Our kinde Lord

The Revd Canon Dr William Lamb
Remote video URL
25th December 2025 |
Christmas Day
10:30am |
Choral Eucharist

Isaiah 9.2-7      Luke 2.1-20

Some of the earliest writings in the English language come from a number of contemplatives, who lived in the fourteenth century: there is the anonymous author of The Cloud of Unknowing. There is Richard Rolle, a hermit who lived in South Yorkshire. There is Julian of Norwich, an anchoress who lived in one of the parish churches in Norwich and who was one of the first women to write in English. Margery Kempe, a contemporary of Julian, wrote the first autobiography in English. These contemplatives bear witness to a rich and vibrant tradition in English Spirituality – a tradition which we have largely forgotten. 

It is to Julian of Norwich that we owe a series of revelations of divine love. In one of these Shewings, Julian uses an extraordinary phrase to describe the way in which God takes on human flesh in the mystery of Christmas, the doctrine of the incarnation. She refers to ‘that blessed kynde, that he toke of the maiden’, the humanity which he took from his mother Mary. Christ is ‘our kind’, a human being like us, and by extension ‘our kin’. When Julian refers to Christ as ‘our kinde Lord’, we assume that she means that Jesus is gentle and tender, meek and mild, but she is saying much more than that. She is saying that ‘Christ is our kin – our kind’. This is the mystery of the Word made flesh, of God incarnate. This is the revelation of divine love.

It is the same insight, that accent on the incarnation, that inspired Desmond Tutu in the latter years of the twentieth century to oppose apartheid with every fibre of his being. I remember Tutu preaching in this church. Confronted by the evil of apartheid, he saw that not only was our common humanity at stake, but also two essential elements of Christian orthodoxy were also at stake, the doctrine of the incarnation, and the insight that in every single person we see the unique and unrepeatable image of God. We should not underestimate the significance of this insight in the genealogy of Western thought, It is one of the elements which has sustained our understanding of human dignity, and our conception of human rights.

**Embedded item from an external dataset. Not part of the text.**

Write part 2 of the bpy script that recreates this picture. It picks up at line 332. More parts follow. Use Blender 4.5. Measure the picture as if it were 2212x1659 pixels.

But we live in a society in which we are so easily seduced by the compulsion to hold people apart, and to use the rhetoric of identity to diminish and threaten the humanity of others. We see this in our own defensiveness in the face of unpredecented migration, a consequence of conflict and environmental change and economic instability. We see it in the strident and sometimes unedifying voices of social media. We see it in the many conflicts taking place in the world today. 

The good news announced by the angels in Luke’s account of the birth of Jesus is not simply there to comfort and console us. It should challenge us - to reflect not only on the moral resources, but also the theological resources, we need to confront the challenges of conflict, division and violence in the world today, whether it is on the streets of Gaza, or the oblasts of Ukraine. 

In the Christmas story, we hear the faint echo of Isaiah’s prophecy: ‘For unto us a child is born, unto us a son is given: and the government shall be upon his shoulder: and his name shall be called Wonderful, Counsellor, The mighty God, The everlasting Father, The Prince of Peace.’ That accent on peace we find again in Luke’s account of the angels, who sing to the shepherds, ‘Glory to God in the highest, and peace to his people on earth.’ Luke reminds us that at the heart of the Christian faith is a vision of peace, which begins not by seeking the protection of a strong man, or by barricading ourselves from one another, but by acknowledging the vulnerability of a tiny defenceless child. He invites us to confront our shared fragility, recognizing our need of one another – instead of falling back on our fearful attempts to be safe at the expense of the other.

As we gaze upon the child in the manger, we receive an intimation of what peace might mean for us. As we contemplate the face of ‘our kinde Lord’, our kin, perhaps we may hear again the message of the angels, and discover again the profound challenge at the heart of the mystery of the incarnation, that God invites us to be kind.